Во всяком случае, я считал для себя эту работу – кардинальной! Поскольку она вела меня на героический путь. Конечно, было страшно жаль, когда спектакль после генеральной вдруг закрыли (признав почему-то «пессимистическим»). А вскоре – еще большая боль: закрыт был и театр, трагедия разразилась над Мейерхольдом...
Но ведь вот как в жизни бывает. На той генеральной присутствовал помощник Александра Петровича Довженко – гениального кинорежиссера (это было ясно уже по первым его картинам), который снял к тому времени пять частей нового своего фильма «Щорс», однако был недоволен главным исполнителем. По всей Москве и на периферии искали другого Щорса. Вот этот помощник Довженко по режиссерской части – Бодик, киевлянин, и обратился после спектакля ко мне: «Мы хотим вас попробовать...».
Я, конечно, слышал, кто такой Щорс. Для меня это была фигура героическая, легендарная.
– «Чапаева» уже к тому времени видели?
– Еще бы! Восхищен был! Бабочкин... Картина Васильевых ведь очень проста по восприятию, но неимоверно сильна по сущности... Ну и как же было мне не поехать и не попробоваться на роль такого же героя. Сразу после Павки Корчагина, весь еще жаркий от этой работы, я еду в Киев пробоваться на Щорса. И все, что приобрел, работая над образом Павки, над его внутренней героической сущностью, над его революционной целеустремленностью, как нельзя лучше подошло для Щорса. Я только выучил монолог, который мне дали, прочел на пробе – Довженко тотчас меня утвердил.

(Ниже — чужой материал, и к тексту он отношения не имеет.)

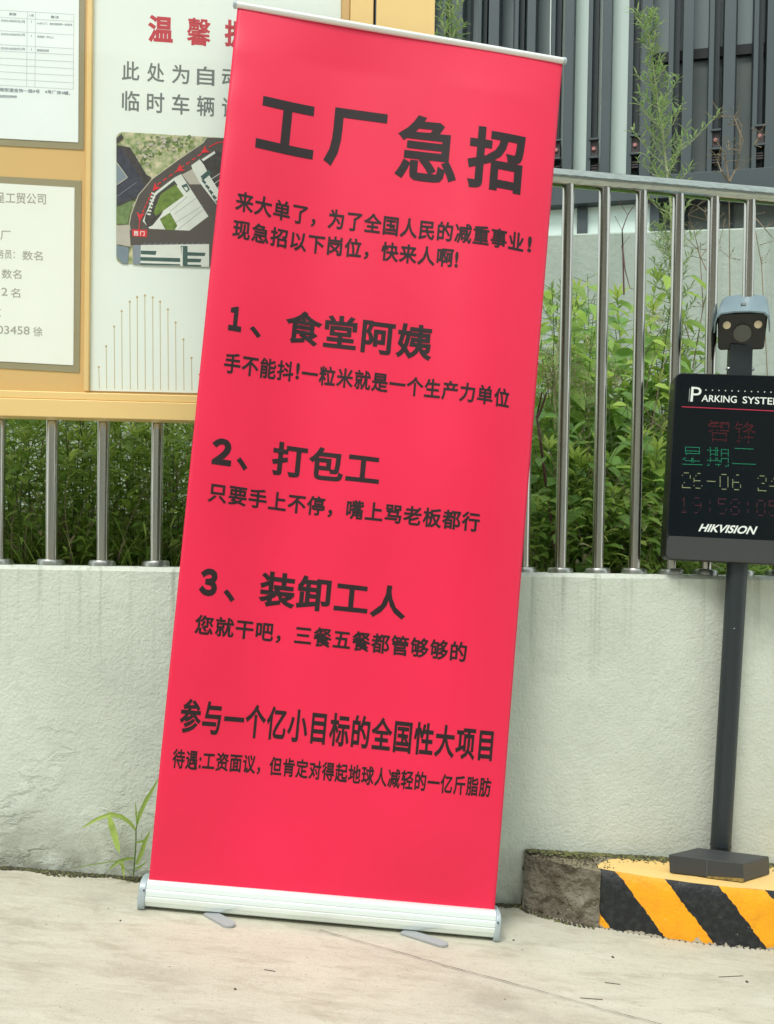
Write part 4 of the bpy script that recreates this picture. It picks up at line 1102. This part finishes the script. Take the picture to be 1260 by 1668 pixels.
def stem_pts(base_, h, lean, n=6, wob=.02):
    P_ = []; d = Vector((random.uniform(-1, 1), random.uniform(-1, 1), 0)).normalized() if lean is None else Vector(lean)
    ph = random.uniform(0, 6)
    for i in range(n+1):
        t = i/n; P_.append(Vector(base_)+Vector((0, 0, h*t))+d*(h*t*t)+Vector((math.sin(ph+t*5), math.cos(ph*1.3+t*4), 0))*wob*t)
    return P_
def at_pts(P_, t):
    f = t*(len(P_)-1); i = min(int(f), len(P_)-2); return P_[i]+(P_[i+1]-P_[i])*(f-i)
def lance_leaves(mb, P_, n, L, W, t0=.1, ta=.1, tb=.9, y=0, dr=.35, up_in=.5):
    ph = random.uniform(0, 6)
    for k in range(n):
        t = t0+(1-t0)*(k+random.random()*.5)/n; p = at_pts(P_, min(1, t)); a = ph+k*2.4
        el = up_in*(.5+.9*t)+random.uniform(-.2, .2)
        d = Vector((math.cos(a)*math.cos(el), math.sin(a)*math.cos(el), math.sin(el)))
        l = L*random.uniform(.7, 1.15)*(1-.45*t**3)
        leaf(mb, p, d, Vector((0, 0, 1)), l, W*random.uniform(.8, 1.2), dr*random.uniform(.4, 1.5), tone(ta, tb, y))
def finish(name, loc, parts, label, cat, group=None):
    root = empty(name, loc, label=label, category=cat)
    if group: root['group'] = group
    for nm, mb, m in parts:
        if mb.f: mb.build(nm, m, root)
    return root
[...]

Затем он работал со мной очень тщательно. Над анализом образа, над каждым кадром. И тут надо сказать, чем велик Александр Петрович. Во-первых, он талантливый писатель, сам писал неповторимые свои сценарии. Во-вторых, он философски мыслящий человек, большая умница. Потом вообще, в целом – редкостный самородок! И его воспитательность жизненная, которую я на себе хорошо почувствовал, она шла именно от большой самородочности.
Видите, в какую благодатную творческую среду я попал. Вивьен, Мейерхольд, Савченко, Довженко... А потом в кино – Александров и Пырьев, Пудовкин и Васильев, в театре – Охлопков, мастера Малого... Какие изумительные у меня оказались учителя!